_The exercise_: Reproduce every line of the material below, but drop the pictures.

_Source material_:
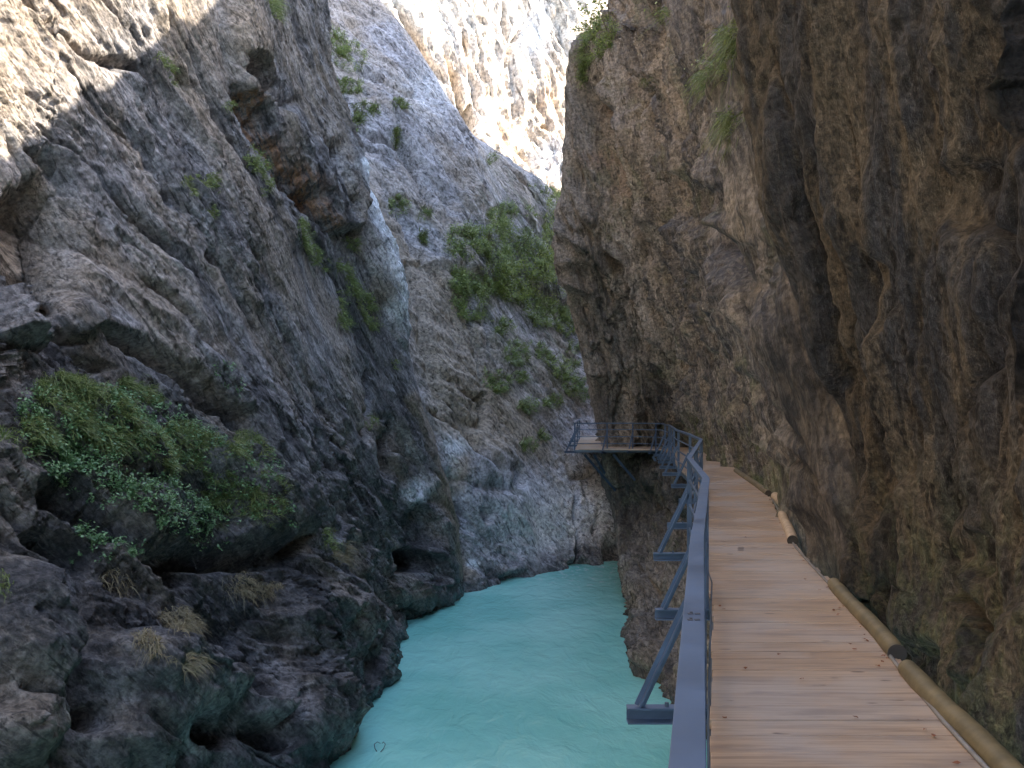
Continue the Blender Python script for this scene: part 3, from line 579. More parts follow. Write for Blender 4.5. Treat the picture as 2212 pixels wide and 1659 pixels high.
#@@STRUCT_END
# ------------------------------------------------------------------ mesh builder
class MB:
    def __init__(s): s.v = []; s.f = []
    def box(s, c, ax, ay, az):             # centre and three half vectors
        c, ax, ay, az = map(Vector, (c, ax, ay, az)); b = len(s.v)
        for i in (-1, 1):
            for j in (-1, 1):
                for k in (-1, 1): s.v.append(c + ax * i + ay * j + az * k)
        s.f += [tuple(b + q for q in f) for f in ((0, 1, 3, 2), (4, 6, 7, 5), (0, 4, 5, 1), (2, 3, 7, 6), (0, 2, 6, 4), (1, 5, 7, 3))]
    def bar(s, a, b, w, h, up=(0, 0, 1), ext=0.0):
        a, b = Vector(a), Vector(b); d = (b - a); L = d.length; d.normalize(); sd = d.cross(Vector(up))
        if sd.length < 1e-3: sd = d.cross(Vector((0, 1, 0)))
        sd.normalize(); u = sd.cross(d)
        s.box((a + b) / 2, d * (L / 2 + ext), sd * w / 2, u * h / 2)
    def strip(s, pts, w, h):               # mitred flat rail along a polyline
        n = len(pts); P = [Vector(p) for p in pts]; b = len(s.v)
        for i, p in enumerate(P):
            d0 = (P[i] - P[i - 1]).normalized() if i else (P[1] - P[0]).normalized()
            d1 = (P[i + 1] - P[i]).normalized() if i < n - 1 else d0
            n0 = Vector((d0.y, -d0.x, 0)).normalized(); n1 = Vector((d1.y, -d1.x, 0)).normalized(); m = (n0 + n1).normalized(); k = 1 / max(.5, m.dot(n0))
            for sx, sz in ((-1, -1), (1, -1), (1, 1), (-1, 1)): s.v.append(p + m * (w / 2 * sx * k) + Vector((0, 0, h / 2 * sz)))
        for i in range(n - 1):
            o = b + 4 * i
            for j in range(4): s.f.append((o + j, o + (j + 1) % 4, o + 4 + (j + 1) % 4, o + 4 + j))
        s.f.append((b + 3, b + 2, b + 1, b)); e = b + 4 * (n - 1); s.f.append((e, e + 1, e + 2, e + 3))
    def tube(s, pts, rad, n=8, cap=True):
        P = [Vector(p) for p in pts]; rs = rad if hasattr(rad, '__len__') else [rad] * len(P); b = len(s.v)
        for i, p in enumerate(P):
            d = (P[min(i + 1, len(P) - 1)] - P[max(i - 1, 0)]).normalized(); x = d.cross(Vector((.03, .1, 1))).normalized(); y = d.cross(x)
            for k in range(n): a = 2 * math.pi * k / n; s.v.append(p + (x * math.cos(a) + y * math.sin(a)) * rs[i])
        for i in range(len(P) - 1):
            for k in range(n): s.f.append((b + i*n + k, b + i*n + (k+1) % n, b + (i+1)*n + (k+1) % n, b + (i+1)*n + k))
        if cap: s.f.append(tuple(b + k for k in range(n))[::-1]); e = b + (len(P) - 1) * n; s.f.append(tuple(e + k for k in range(n)))
    def build(s, name, mat, parent=None, smooth=False, bevel=0.0, org=None):
        o0 = Vector(org) if org is not None else (Vector(parent.matrix_basis.translation) if parent else Vector((0, 0, 0)))
        if parent and parent.parent and org is None: o0 = o0 + Vector(parent.parent.matrix_basis.translation)
        me = bpy.data.meshes.new(name); me.from_pydata([tuple(v - o0) for v in s.v], [], s.f); me.materials.append(mat)
        if smooth:
            for p in me.polygons: p.use_smooth = True
        o = bpy.data.objects.new(name, me); C.objects.link(o)
        if parent: o.parent = parent
        elif org is not None: o.location = o0
        if bevel:
            b = o.modifiers.new('bevel', 'BEVEL'); b.width = bevel; b.segments = 2; b.limit_method = 'ANGLE'
        return o

# ------------------------------------------------------------------ walkway
RAILZ = DECK + 1.05
def onrail(u, v): return Vector(onz(u, v, RAILZ))
RP = [Vector((-.62, -2.6, RAILZ)), onrail(1485, 1659), onrail(1506, 1162), onrail(1525, 1034), onrail(1489, 989), onrail(1515, 949), onrail(1488, 937), onrail(1461, 928), onrail(1447, 918.5)]
RP += [Vector((5.95, 38.6, RAILZ)), Vector((5.3, 39.5, RAILZ)), Vector((2.53, 39.5, RAILZ)), Vector((3.1, 46, RAILZ)), Vector((3.97, 56, RAILZ))]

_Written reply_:
Continue the Blender Python script for this scene: part 3, from line 579. More parts follow. Write for Blender 4.5. Treat the picture as 2212 pixels wide and 1659 pixels high.
#@@STRUCT_END
# ------------------------------------------------------------------ mesh builder
class MB:
    def __init__(s): s.v = []; s.f = []
    def box(s, c, ax, ay, az):             # centre and three half vectors
        c, ax, ay, az = map(Vector, (c, ax, ay, az)); b = len(s.v)
        for i in (-1, 1):
            for j in (-1, 1):
                for k in (-1, 1): s.v.append(c + ax * i + ay * j + az * k)
        s.f += [tuple(b + q for q in f) for f in ((0, 1, 3, 2), (4, 6, 7, 5), (0, 4, 5, 1), (2, 3, 7, 6), (0, 2, 6, 4), (1, 5, 7, 3))]
    def bar(s, a, b, w, h, up=(0, 0, 1), ext=0.0):
        a, b = Vector(a), Vector(b); d = (b - a); L = d.length; d.normalize(); sd = d.cross(Vector(up))
        if sd.length < 1e-3: sd = d.cross(Vector((0, 1, 0)))
        sd.normalize(); u = sd.cross(d)
        s.box((a + b) / 2, d * (L / 2 + ext), sd * w / 2, u * h / 2)
    def strip(s, pts, w, h):               # mitred flat rail along a polyline
        n = len(pts); P = [Vector(p) for p in pts]; b = len(s.v)
        for i, p in enumerate(P):
            d0 = (P[i] - P[i - 1]).normalized() if i else (P[1] - P[0]).normalized()
            d1 = (P[i + 1] - P[i]).normalized() if i < n - 1 else d0
            n0 = Vector((d0.y, -d0.x, 0)).normalized(); n1 = Vector((d1.y, -d1.x, 0)).normalized(); m = (n0 + n1).normalized(); k = 1 / max(.5, m.dot(n0))
            for sx, sz in ((-1, -1), (1, -1), (1, 1), (-1, 1)): s.v.append(p + m * (w / 2 * sx * k) + Vector((0, 0, h / 2 * sz)))
        for i in range(n - 1):
            o = b + 4 * i
            for j in range(4): s.f.append((o + j, o + (j + 1) % 4, o + 4 + (j + 1) % 4, o + 4 + j))
        s.f.append((b + 3, b + 2, b + 1, b)); e = b + 4 * (n - 1); s.f.append((e, e + 1, e + 2, e + 3))
    def tube(s, pts, rad, n=8, cap=True):
        P = [Vector(p) for p in pts]; rs = rad if hasattr(rad, '__len__') else [rad] * len(P); b = len(s.v)
        for i, p in enumerate(P):
            d = (P[min(i + 1, len(P) - 1)] - P[max(i - 1, 0)]).normalized(); x = d.cross(Vector((.03, .1, 1))).normalized(); y = d.cross(x)
            for k in range(n): a = 2 * math.pi * k / n; s.v.append(p + (x * math.cos(a) + y * math.sin(a)) * rs[i])
        for i in range(len(P) - 1):
            for k in range(n): s.f.append((b + i*n + k, b + i*n + (k+1) % n, b + (i+1)*n + (k+1) % n, b + (i+1)*n + k))
        if cap: s.f.append(tuple(b + k for k in range(n))[::-1]); e = b + (len(P) - 1) * n; s.f.append(tuple(e + k for k in range(n)))
    def build(s, name, mat, parent=None, smooth=False, bevel=0.0, org=None):
        o0 = Vector(org) if org is not None else (Vector(parent.matrix_basis.translation) if parent else Vector((0, 0, 0)))
        if parent and parent.parent and org is None: o0 = o0 + Vector(parent.parent.matrix_basis.translation)
        me = bpy.data.meshes.new(name); me.from_pydata([tuple(v - o0) for v in s.v], [], s.f); me.materials.append(mat)
        if smooth:
            for p in me.polygons: p.use_smooth = True
        o = bpy.data.objects.new(name, me); C.objects.link(o)
        if parent: o.parent = parent
        elif org is not None: o.location = o0
        if bevel:
            b = o.modifiers.new('bevel', 'BEVEL'); b.width = bevel; b.segments = 2; b.limit_method = 'ANGLE'
        return o

# ------------------------------------------------------------------ walkway
RAILZ = DECK + 1.05
def onrail(u, v): return Vector(onz(u, v, RAILZ))
RP = [Vector((-.62, -2.6, RAILZ)), onrail(1485, 1659), onrail(1506, 1162), onrail(1525, 1034), onrail(1489, 989), onrail(1515, 949), onrail(1488, 937), onrail(1461, 928), onrail(1447, 918.5)]
RP += [Vector((5.95, 38.6, RAILZ)), Vector((5.3, 39.5, RAILZ)), Vector((2.53, 39.5, RAILZ)), Vector((3.1, 46, RAILZ)), Vector((3.97, 56, RAILZ))]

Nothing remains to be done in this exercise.